Mark Bahnisch told me once that the milk at school scheme was stopped in Qld by Kevin Lingard (still the member for Beaudesert in the Qld parliament) when he was a Minister back in the 80s. The story was that Kevin thought it was a bit socialistic/communistic. I don’t know if it’s true.
Sacha,
Thanks for the nauseating memory of school milk. Crates of the stuff were delivered and stacked up in the playground – to warm up nicely by playlunch time. Full fat, unhomognised … every couple of weeks some kid would throw up after drinking the stuff. Being a sensitive child I persuaded my parents to provide flavoured drinking straws – straws which had a bit of chocolate stuck in them so the milk sucked through tasted chocolate (hence my addiction to chocolate today I suppose).
Sinclair – you have that program called Counterpoint (sorry that it’s rubbish – except for the music). Anyway, didn’t I hear you yourself on RN this week … ?
I don’t remember if I ever had the opportunity to sample the school milk experience. I vaguely remember it in my early years, but that might be my brain making things up!
Now I have chocolate/strawberry soy milk on the muslie.
“but that might be my brain making things up!
Now I have chocolate/strawberry soy milk on the muslie”
Could be a connection there Sacha ! soy milk which is all UHT is the work of Satan. I buy proper milk, from local cows, in glass bottles.
Unflavoured soy milk is one of the most disgusting tasting substances around. That’s why I have flavoured soy milk. Who says that only kids can have chocolate milk on their breakfast cereal?
Yes, you did. I was on Counterpoint (talking about the brutal tax burden that high-income earners bear). But, sorry to say, the notion of having a specific show to counter the relentless PC is itself overly PC.
‘Unflavoured soy milk is one of the most disgusting tasting substances around.’
Depends on your tastes. My number two son has a strong milk allergy – so he drinks soy. I once accidently gave him cows milk to drink and he pulled a face saying ‘that’s disgusting’.

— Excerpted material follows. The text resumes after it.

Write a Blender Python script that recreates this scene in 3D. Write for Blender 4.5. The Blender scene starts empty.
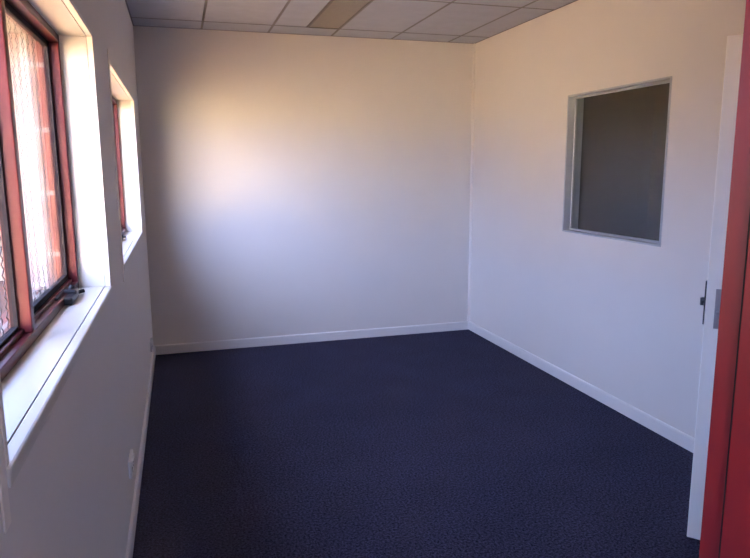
import bpy, bmesh, math, random
from mathutils import Vector, Matrix
random.seed(4)
scene = bpy.context.scene
col = scene.collection

# ------------------------------------------------------------------ sizes (metres)
L, W, H = 5.7065, 2.9337, 2.6737          # room: depth (y), width (x), height (z)
FRONT = 0.593                             # room face of the red door frame
TILE_X0, TILE_W = 0.521, 0.537            # ceiling grid across the room
TILE_Y0, TILE_D = L - 0.299, 1.0362       # ceiling grid along the room
CAM = Vector((0.27277, 0.0, 1.56261))

# ------------------------------------------------------------------ materials
def nodes(name):
    m = bpy.data.materials.new(name); m.use_nodes = True
    nt = m.node_tree
    return m, nt, nt.nodes['Principled BSDF'], nt.nodes['Material Output']

def noise(nt, scale, detail=3.0, rough=0.5):
    tc = nt.nodes.new('ShaderNodeTexCoord')
    n = nt.nodes.new('ShaderNodeTexNoise')
    n.inputs['Scale'].default_value = scale
    n.inputs['Detail'].default_value = detail
    n.inputs['Roughness'].default_value = rough
    nt.links.new(tc.outputs['Object'], n.inputs['Vector'])
    return n

def paint(name, rgb, rough=0.5, vary=0.04, scale=6.0, bump=0.0, bump_scale=120.0, metallic=0.0, spec=0.5):
    m, nt, b, out = nodes(name)
    n = noise(nt, scale)
    r = nt.nodes.new('ShaderNodeValToRGB')
    r.color_ramp.elements[0].position = 0.3
    r.color_ramp.elements[1].position = 0.7
    r.color_ramp.elements[0].color = tuple(c * (1 - vary) for c in rgb) + (1,)
    r.color_ramp.elements[1].color = tuple(min(1, c * (1 + vary)) for c in rgb) + (1,)
    nt.links.new(n.outputs['Fac'], r.inputs['Fac'])
    nt.links.new(r.outputs['Color'], b.inputs['Base Color'])
    b.inputs['Roughness'].default_value = rough
    b.inputs['Metallic'].default_value = metallic
    b.inputs['Specular IOR Level'].default_value = spec
    if bump:
        n2 = noise(nt, bump_scale, 4)
        bp = nt.nodes.new('ShaderNodeBump')
        bp.inputs['Strength'].default_value = bump
        bp.inputs['Distance'].default_value = 0.002
        nt.links.new(n2.outputs['Fac'], bp.inputs['Height'])
        nt.links.new(bp.outputs['Normal'], b.inputs['Normal'])
    return m

def glass(name, tint=(0.96, 0.98, 0.97), rough=0.0, ior=1.5):
    m, nt, b, out = nodes(name)
    nt.nodes.remove(b)
    tr = nt.nodes.new('ShaderNodeBsdfTransparent'); tr.inputs['Color'].default_value = tint + (1,)
    gl = nt.nodes.new('ShaderNodeBsdfGlossy'); gl.inputs['Roughness'].default_value = rough
    fr = nt.nodes.new('ShaderNodeFresnel'); 
    geo = nt.nodes.new('ShaderNodeNewGeometry')          # same reflectance on the way in and the way out of the thin pane
    mr = nt.nodes.new('ShaderNodeMapRange')
    mr.inputs['To Min'].default_value = ior; mr.inputs['To Max'].default_value = 1 / ior
    nt.links.new(geo.outputs['Backfacing'], mr.inputs['Value'])
    nt.links.new(mr.outputs['Result'], fr.inputs['IOR'])
    mx = nt.nodes.new('ShaderNodeMixShader')
    nt.links.new(fr.outputs['Fac'], mx.inputs['Fac'])
    nt.links.new(tr.outputs['BSDF'], mx.inputs[1])
    nt.links.new(gl.outputs['BSDF'], mx.inputs[2])
    nt.links.new(mx.outputs['Shader'], out.inputs['Surface'])
    return m

def carpet_material():
    m, nt, b, out = nodes('carpet')
    n1 = noise(nt, 95.0, 3, 0.8)
    n2 = noise(nt, 3.0, 3)
    r = nt.nodes.new('ShaderNodeValToRGB')
    r.color_ramp.elements[0].position = 0.36; r.color_ramp.elements[0].color = CARPET_DARK + (1,)
    r.color_ramp.elements[1].position = 0.66; r.color_ramp.elements[1].color = CARPET_LIGHT + (1,)
    nt.links.new(n1.outputs['Fac'], r.inputs['Fac'])
    mx = nt.nodes.new('ShaderNodeMix'); mx.data_type = 'RGBA'; mx.blend_type = 'MULTIPLY'
    mx.inputs['Factor'].default_value = 0.35
    nt.links.new(r.outputs['Color'], mx.inputs[6])
    nt.links.new(n2.outputs['Fac'], mx.inputs[7])
    nt.links.new(mx.outputs[2], b.inputs['Base Color'])
    b.inputs['Roughness'].default_value = 1.0
    b.inputs['Specular IOR Level'].default_value = 0.1
    bp = nt.nodes.new('ShaderNodeBump')
    bp.inputs['Strength'].default_value = 0.9; bp.inputs['Distance'].default_value = 0.006
    nt.links.new(n1.outputs['Fac'], bp.inputs['Height'])
    nt.links.new(bp.outputs['Normal'], b.inputs['Normal'])
    return m

def brick_material(rot=(math.pi / 2, 0, 0)):
    m, nt, b, out = nodes('brick')
    tc = nt.nodes.new('ShaderNodeTexCoord')
    mp = nt.nodes.new('ShaderNodeMapping'); mp.inputs['Rotation'].default_value = rot
    br = nt.nodes.new('ShaderNodeTexBrick')
    br.inputs['Scale'].default_value = 2.2
    br.inputs['Color1'].default_value = (0.20, 0.085, 0.06, 1)
    br.inputs['Color2'].default_value = (0.15, 0.06, 0.045, 1)
    br.inputs['Mortar'].default_value = (0.26, 0.23, 0.20, 1)
    nt.links.new(tc.outputs['Object'], mp.inputs['Vector'])
    nt.links.new(mp.outputs['Vector'], br.inputs['Vector'])
    nt.links.new(br.outputs['Color'], b.inputs['Base Color'])
    b.inputs['Roughness'].default_value = 0.9
    return m

CARPET_DARK, CARPET_LIGHT = (0.006, 0.006, 0.016), (0.088, 0.088, 0.160)
M_WALL = paint('cream_wall_paint', (0.68, 0.645, 0.61), 0.6, 0.012, 3.0, 0.12, 220)
M_TRIM = paint('white_gloss_trim', (0.72, 0.70, 0.68), 0.32, 0.015, 5.0)
M_ARCH = paint('cream_trim_paint', (0.80, 0.75, 0.68), 0.45, 0.02, 5.0)
M_LINING = paint('white_lining_paint', (0.58, 0.555, 0.51), 0.35, 0.015, 5.0)
M_TILE = paint('ceiling_tile', (0.40, 0.42, 0.47), 0.9, 0.04, 9.0, 0.4, 260)
M_GRID = paint('grid_metal_gap_shade', (0.17, 0.15, 0.14), 0.5, 0.03)  # dark tone stands for the shadow gaps round the tiles
M_RED = paint('red_frame_paint', (0.215, 0.013, 0.022), 0.45, 0.05, 14.0, 0.05, 60, spec=0.3)
M_MAROON = paint('maroon_aluminium', (0.085, 0.013, 0.016), 0.34, 0.04, 8.0, spec=0.2)
M_SEAL = paint('black_rubber_seal', (0.02, 0.016, 0.018), 0.85, spec=0.12)
M_BLACK = paint('black_plastic', (0.012, 0.012, 0.016), 0.45, spec=0.25)
M_STEEL = paint('satin_steel', (0.42, 0.42, 0.45), 0.38, 0.03, 40, metallic=0.9)
M_DARKSTEEL = paint('dark_bronze_metal', (0.10, 0.10, 0.11), 0.42, 0.03, 40, metallic=0.8)
M_DOOR = paint('white_door_paint', (0.93, 0.92, 0.88), 0.35, 0.012, 4.0)
M_GREY = paint('grey_blue_frame_paint', (0.40, 0.42, 0.45), 0.4, 0.02, 6.0)
M_PLASTIC = paint('white_plastic', (0.92, 0.92, 0.93), 0.35, 0.01)
M_DIFFUSER = paint('prismatic_diffuser', (0.20, 0.175, 0.135), 0.35, 0.05, 30, 0.6, 90)
M_MESH = paint('dark_security_mesh', (0.028, 0.026, 0.024), 0.5, 0.03)
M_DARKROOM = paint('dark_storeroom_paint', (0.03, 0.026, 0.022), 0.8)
M_HALL = paint('hall_paint', (0.55, 0.50, 0.45), 0.7)
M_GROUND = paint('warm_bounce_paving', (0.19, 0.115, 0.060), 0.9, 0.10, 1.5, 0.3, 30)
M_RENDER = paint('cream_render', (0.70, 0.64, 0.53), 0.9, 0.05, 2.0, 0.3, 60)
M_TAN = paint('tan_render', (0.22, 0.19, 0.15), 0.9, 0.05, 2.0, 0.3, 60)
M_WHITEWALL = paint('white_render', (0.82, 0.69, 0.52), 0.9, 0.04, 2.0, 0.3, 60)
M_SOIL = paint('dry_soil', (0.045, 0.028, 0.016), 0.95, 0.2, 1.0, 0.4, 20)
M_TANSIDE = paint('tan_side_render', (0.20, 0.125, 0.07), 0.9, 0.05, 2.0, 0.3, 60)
M_ROOF = paint('roof_sheet', (0.45, 0.42, 0.40), 0.6)
M_BRICK = brick_material()
M_BRICKX = brick_material((math.pi / 2, 0, math.pi / 2))
M_CARPET = carpet_material()
M_GLASS = glass('clear_glass')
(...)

As time goes on, I’m finding cows milk harder and harder to take – it’s certainly very sweet.
I had a machine-made cappuccino in the qantas club on saturday morning and I’m sure that the milk in it made me feel unwell.
Russel, do you have an aversion to milk from nonlocal cows in cardboard containers?
Sacha – non-local is one issue (I think we’ve been through that!). Glass is maybe an aesthetic thing: the milk tastes better because it looks better (to me). Then there’s the satisfaction of getting back at the people who changed the name of the Sheffield Shield to the Pura Cup.
Before I knew I couldn’t have cows milk (it’s a little allergy) I used to love it – a work colleague of mums would daily milk his cow in the southern blocks of brisbane and deliver a two-litre container of beautiful creamy milk – mmmmm – the cream would vary from not very much to two inches at the top.